Omit the pictures and print exactly the lines of the listing below, starting at the first and ending at the line containing "scn.view_settings.exposure = 0.12;".
☆ ☆ ☆ ☆ ☆ ☆ ☆
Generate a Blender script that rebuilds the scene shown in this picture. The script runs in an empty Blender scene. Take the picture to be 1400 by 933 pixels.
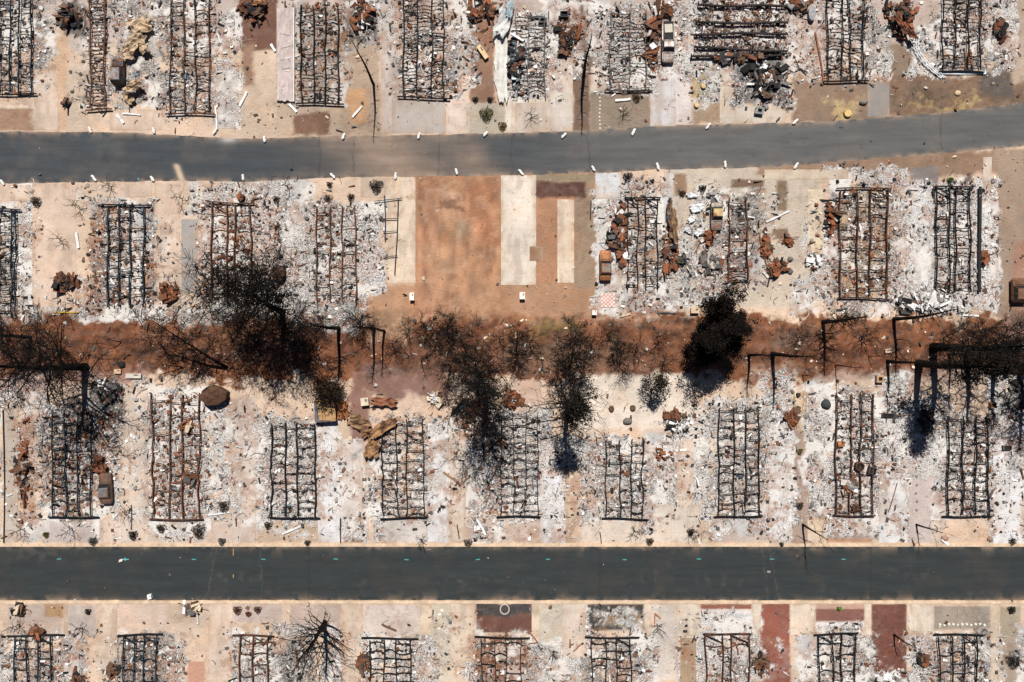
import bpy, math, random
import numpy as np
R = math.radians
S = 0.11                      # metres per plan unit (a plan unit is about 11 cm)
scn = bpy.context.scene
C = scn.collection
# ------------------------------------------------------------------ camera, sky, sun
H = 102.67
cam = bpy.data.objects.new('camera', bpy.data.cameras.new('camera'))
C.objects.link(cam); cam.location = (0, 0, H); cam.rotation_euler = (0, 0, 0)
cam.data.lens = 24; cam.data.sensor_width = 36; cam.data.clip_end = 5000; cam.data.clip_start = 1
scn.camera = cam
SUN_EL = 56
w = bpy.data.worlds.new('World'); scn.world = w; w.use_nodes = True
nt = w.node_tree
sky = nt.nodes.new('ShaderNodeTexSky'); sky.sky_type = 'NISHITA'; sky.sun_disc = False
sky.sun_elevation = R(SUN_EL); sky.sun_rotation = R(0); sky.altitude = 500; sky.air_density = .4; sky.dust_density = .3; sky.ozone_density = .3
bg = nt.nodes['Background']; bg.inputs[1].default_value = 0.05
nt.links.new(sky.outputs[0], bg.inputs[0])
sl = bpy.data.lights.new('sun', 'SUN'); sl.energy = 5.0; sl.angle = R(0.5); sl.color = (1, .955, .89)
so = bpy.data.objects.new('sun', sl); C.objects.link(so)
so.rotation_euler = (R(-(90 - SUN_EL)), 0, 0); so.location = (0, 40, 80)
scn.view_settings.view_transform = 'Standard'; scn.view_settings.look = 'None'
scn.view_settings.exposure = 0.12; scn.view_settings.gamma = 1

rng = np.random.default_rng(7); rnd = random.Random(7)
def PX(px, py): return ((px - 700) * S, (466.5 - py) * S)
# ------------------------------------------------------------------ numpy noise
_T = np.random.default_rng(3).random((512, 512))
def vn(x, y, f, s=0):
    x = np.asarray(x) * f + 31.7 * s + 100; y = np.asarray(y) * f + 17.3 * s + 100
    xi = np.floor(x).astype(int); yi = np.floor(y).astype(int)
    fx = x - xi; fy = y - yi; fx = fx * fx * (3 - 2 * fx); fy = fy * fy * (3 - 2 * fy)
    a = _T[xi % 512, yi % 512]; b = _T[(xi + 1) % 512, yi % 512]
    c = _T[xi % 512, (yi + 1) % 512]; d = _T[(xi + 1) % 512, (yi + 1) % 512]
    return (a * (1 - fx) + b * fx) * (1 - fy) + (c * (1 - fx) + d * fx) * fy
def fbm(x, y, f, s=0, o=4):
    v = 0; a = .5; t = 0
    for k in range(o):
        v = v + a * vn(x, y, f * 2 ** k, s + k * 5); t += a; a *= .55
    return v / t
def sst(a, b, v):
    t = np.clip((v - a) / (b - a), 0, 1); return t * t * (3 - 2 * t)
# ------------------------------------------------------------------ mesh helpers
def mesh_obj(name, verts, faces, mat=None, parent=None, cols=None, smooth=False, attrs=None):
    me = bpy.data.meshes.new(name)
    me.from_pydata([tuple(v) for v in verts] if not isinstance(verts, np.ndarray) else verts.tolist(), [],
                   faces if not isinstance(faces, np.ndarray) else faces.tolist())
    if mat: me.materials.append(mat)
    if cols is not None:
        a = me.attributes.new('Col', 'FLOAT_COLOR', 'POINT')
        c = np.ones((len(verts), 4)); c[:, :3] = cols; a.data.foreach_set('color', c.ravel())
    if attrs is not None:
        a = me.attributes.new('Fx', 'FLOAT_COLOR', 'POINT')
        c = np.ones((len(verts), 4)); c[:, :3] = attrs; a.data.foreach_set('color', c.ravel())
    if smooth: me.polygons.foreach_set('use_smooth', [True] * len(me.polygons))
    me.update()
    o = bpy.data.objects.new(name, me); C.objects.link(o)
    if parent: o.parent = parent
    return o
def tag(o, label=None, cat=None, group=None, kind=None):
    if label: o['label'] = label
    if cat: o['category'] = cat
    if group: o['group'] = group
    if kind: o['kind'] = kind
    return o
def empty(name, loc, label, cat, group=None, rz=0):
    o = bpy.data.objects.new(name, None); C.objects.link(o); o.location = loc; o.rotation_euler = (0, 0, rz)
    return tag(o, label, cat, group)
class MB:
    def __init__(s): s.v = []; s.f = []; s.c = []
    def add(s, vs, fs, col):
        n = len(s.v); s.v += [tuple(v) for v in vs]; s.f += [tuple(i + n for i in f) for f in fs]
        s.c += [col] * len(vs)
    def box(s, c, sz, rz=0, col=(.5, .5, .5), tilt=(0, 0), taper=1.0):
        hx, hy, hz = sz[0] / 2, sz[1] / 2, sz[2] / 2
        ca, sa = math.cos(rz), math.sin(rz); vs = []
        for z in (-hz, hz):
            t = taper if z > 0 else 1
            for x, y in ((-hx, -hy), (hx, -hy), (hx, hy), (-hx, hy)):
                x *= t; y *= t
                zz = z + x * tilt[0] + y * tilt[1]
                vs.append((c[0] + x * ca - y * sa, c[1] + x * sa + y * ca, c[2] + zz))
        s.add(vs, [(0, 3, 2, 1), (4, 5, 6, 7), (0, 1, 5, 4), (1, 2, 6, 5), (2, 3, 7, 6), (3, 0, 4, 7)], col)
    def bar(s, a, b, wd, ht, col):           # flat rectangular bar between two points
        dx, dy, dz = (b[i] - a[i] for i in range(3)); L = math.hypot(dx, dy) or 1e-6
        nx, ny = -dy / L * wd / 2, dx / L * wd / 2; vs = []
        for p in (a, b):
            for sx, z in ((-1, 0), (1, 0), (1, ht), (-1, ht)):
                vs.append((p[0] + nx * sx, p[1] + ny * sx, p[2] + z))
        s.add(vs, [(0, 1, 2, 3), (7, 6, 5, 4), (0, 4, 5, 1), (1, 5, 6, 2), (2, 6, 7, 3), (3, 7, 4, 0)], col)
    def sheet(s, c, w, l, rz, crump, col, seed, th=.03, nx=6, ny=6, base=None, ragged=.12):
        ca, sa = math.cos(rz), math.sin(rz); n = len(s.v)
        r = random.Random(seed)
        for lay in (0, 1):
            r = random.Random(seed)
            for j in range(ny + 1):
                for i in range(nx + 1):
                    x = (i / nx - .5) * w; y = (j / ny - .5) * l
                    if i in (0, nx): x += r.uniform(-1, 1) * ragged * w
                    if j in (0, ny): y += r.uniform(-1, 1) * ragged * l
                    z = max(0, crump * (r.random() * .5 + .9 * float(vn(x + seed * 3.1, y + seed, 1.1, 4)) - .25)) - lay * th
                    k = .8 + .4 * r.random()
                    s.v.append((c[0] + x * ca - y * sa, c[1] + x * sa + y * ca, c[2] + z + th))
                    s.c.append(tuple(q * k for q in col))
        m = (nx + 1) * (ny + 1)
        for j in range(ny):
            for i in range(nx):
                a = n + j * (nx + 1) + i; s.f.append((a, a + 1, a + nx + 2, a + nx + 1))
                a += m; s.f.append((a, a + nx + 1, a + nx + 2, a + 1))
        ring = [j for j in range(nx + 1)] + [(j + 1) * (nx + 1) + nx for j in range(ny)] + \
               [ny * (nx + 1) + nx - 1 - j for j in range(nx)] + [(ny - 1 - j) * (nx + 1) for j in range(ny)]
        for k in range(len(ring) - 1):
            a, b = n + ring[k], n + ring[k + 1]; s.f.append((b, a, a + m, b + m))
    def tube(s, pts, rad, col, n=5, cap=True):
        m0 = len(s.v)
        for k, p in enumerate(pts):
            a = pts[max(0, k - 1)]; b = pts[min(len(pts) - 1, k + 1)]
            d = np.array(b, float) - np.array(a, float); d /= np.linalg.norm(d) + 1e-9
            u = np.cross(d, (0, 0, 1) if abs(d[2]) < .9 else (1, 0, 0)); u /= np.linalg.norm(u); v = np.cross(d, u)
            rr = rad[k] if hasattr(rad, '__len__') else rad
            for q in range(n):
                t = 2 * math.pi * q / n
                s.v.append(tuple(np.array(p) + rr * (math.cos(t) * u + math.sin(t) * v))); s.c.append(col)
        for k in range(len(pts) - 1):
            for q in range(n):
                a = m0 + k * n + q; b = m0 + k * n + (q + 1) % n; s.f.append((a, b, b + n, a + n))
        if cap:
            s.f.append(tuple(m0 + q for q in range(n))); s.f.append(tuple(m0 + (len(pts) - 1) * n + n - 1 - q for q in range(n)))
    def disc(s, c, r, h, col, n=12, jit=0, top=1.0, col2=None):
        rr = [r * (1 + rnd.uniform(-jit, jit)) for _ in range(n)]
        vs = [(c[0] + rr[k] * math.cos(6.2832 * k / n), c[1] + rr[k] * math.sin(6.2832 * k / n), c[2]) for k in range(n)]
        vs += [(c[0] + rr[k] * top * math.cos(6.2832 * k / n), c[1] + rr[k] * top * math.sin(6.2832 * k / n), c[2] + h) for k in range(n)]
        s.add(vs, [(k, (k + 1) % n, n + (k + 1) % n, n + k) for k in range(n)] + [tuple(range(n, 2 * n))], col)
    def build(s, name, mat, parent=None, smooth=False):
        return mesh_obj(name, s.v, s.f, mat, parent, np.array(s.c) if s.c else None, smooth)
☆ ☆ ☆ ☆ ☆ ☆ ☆
FINISHED TASK:
Generate a Blender script that rebuilds the scene shown in this picture. The script runs in an empty Blender scene. Take the picture to be 1400 by 933 pixels.
import bpy, math, random
import numpy as np
R = math.radians
S = 0.11                      # metres per plan unit (a plan unit is about 11 cm)
scn = bpy.context.scene
C = scn.collection
# ------------------------------------------------------------------ camera, sky, sun
H = 102.67
cam = bpy.data.objects.new('camera', bpy.data.cameras.new('camera'))
C.objects.link(cam); cam.location = (0, 0, H); cam.rotation_euler = (0, 0, 0)
cam.data.lens = 24; cam.data.sensor_width = 36; cam.data.clip_end = 5000; cam.data.clip_start = 1
scn.camera = cam
SUN_EL = 56
w = bpy.data.worlds.new('World'); scn.world = w; w.use_nodes = True
nt = w.node_tree
sky = nt.nodes.new('ShaderNodeTexSky'); sky.sky_type = 'NISHITA'; sky.sun_disc = False
sky.sun_elevation = R(SUN_EL); sky.sun_rotation = R(0); sky.altitude = 500; sky.air_density = .4; sky.dust_density = .3; sky.ozone_density = .3
bg = nt.nodes['Background']; bg.inputs[1].default_value = 0.05
nt.links.new(sky.outputs[0], bg.inputs[0])
sl = bpy.data.lights.new('sun', 'SUN'); sl.energy = 5.0; sl.angle = R(0.5); sl.color = (1, .955, .89)
so = bpy.data.objects.new('sun', sl); C.objects.link(so)
so.rotation_euler = (R(-(90 - SUN_EL)), 0, 0); so.location = (0, 40, 80)
scn.view_settings.view_transform = 'Standard'; scn.view_settings.look = 'None'
scn.view_settings.exposure = 0.12; scn.view_settings.gamma = 1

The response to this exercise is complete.